Pilkada tidak berhenti sebagai sarana perwujudan kedaulatan rakyat yang dianggap cukup ketika secara prosedural sudah dilakukan dengan baik. Pilkada harus menjadi jalan untuk memperbaiki kehidupan masyarakat dan memajukan daerah.
Tidak mudah memang, tetapi bukan tidak bisa diikhtiarkan jika semua pihak (pemerintah, penyelenggara, pengawas, peserta, elemen civil society dan tentu saja masyarakat pemilih sendiri) memiliki keinginan, tekad dan komitmen yang sama.
Beberapa isu yang selama ini dianggap menjadi persoalan dalam proses pilkada sekaligus menghambat lahirnya para pemimpin daerah yang unggul, memiliki integritas baik, kompeten, dan visioner harus diakhiri. Misalnya ketidaknetralan pemerintah dan/atau jajaran aparaturnya (termasuk di dalamnya aparat keamanan).

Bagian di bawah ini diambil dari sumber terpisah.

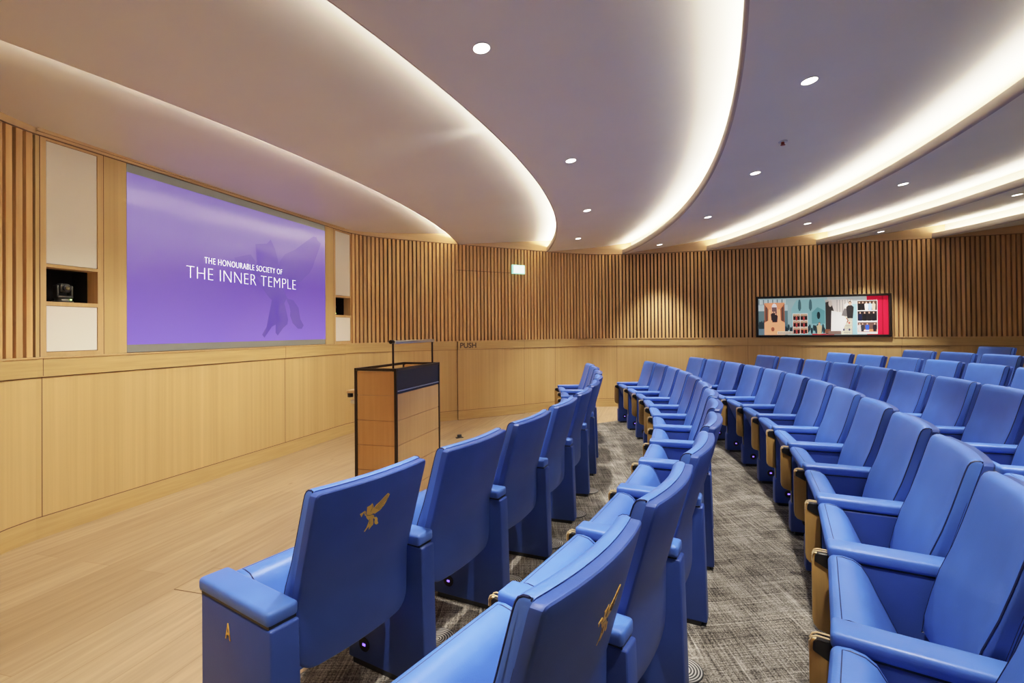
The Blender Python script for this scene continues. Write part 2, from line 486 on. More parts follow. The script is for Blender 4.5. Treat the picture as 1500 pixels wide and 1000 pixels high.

Demikian pula menyangkut ketidakprofesionalan penyelenggara dan pengawas serta jajarannya, termasuk masih ditemukannya sikap dan perilaku unfair terhadap peserta pemilihan dan pemilih.
Tetapi isu yang paling krusial sebagaimana ditunjukkan oleh banyak hasil riset adalah proses-proses transaksional yang mewabah secara akut mulai dari tahapan kandidasi, kampanye, hingga pemungutan suara.
Problematika ini sulit di akhir karena melibatkan banyak pihak yang saling berkepentingan. Mulai dari partai politik, bakal kandidat dan timsesnya, serta para pemilih sendiri. Fenomena transaksional inilah yang telah memungkinkan figur-figur calon pemimpin daerah yang baik menjadi terhambat, baik di proses kandidasi maupun di tahapan kontestasi memenangi suara rakyat.
Puncak dari gejala transaksional ini adalah politik uang menjelang dan saat-saat hari pencoblosan. Dan sebagaimana ditengarai banyak pihak, para kepala daerah yang kemudian terjerumus dalam kasus korupsi di kemudian hari, sebagian besarnya jika tidak semua, bermula dari perkara transaksional yang sangat mahal ini.
Hemat penulis, jika semua pihak memiliki komitmen dan tekad yang sama untuk mengakhiri perilaku haram transaksional dan turunannya itu, Pemilihan 2020 mestinya dapat mengakhiri siklus demoralisasi. (red)
Penulis adalah Komisioner KPU Provinsi Banten.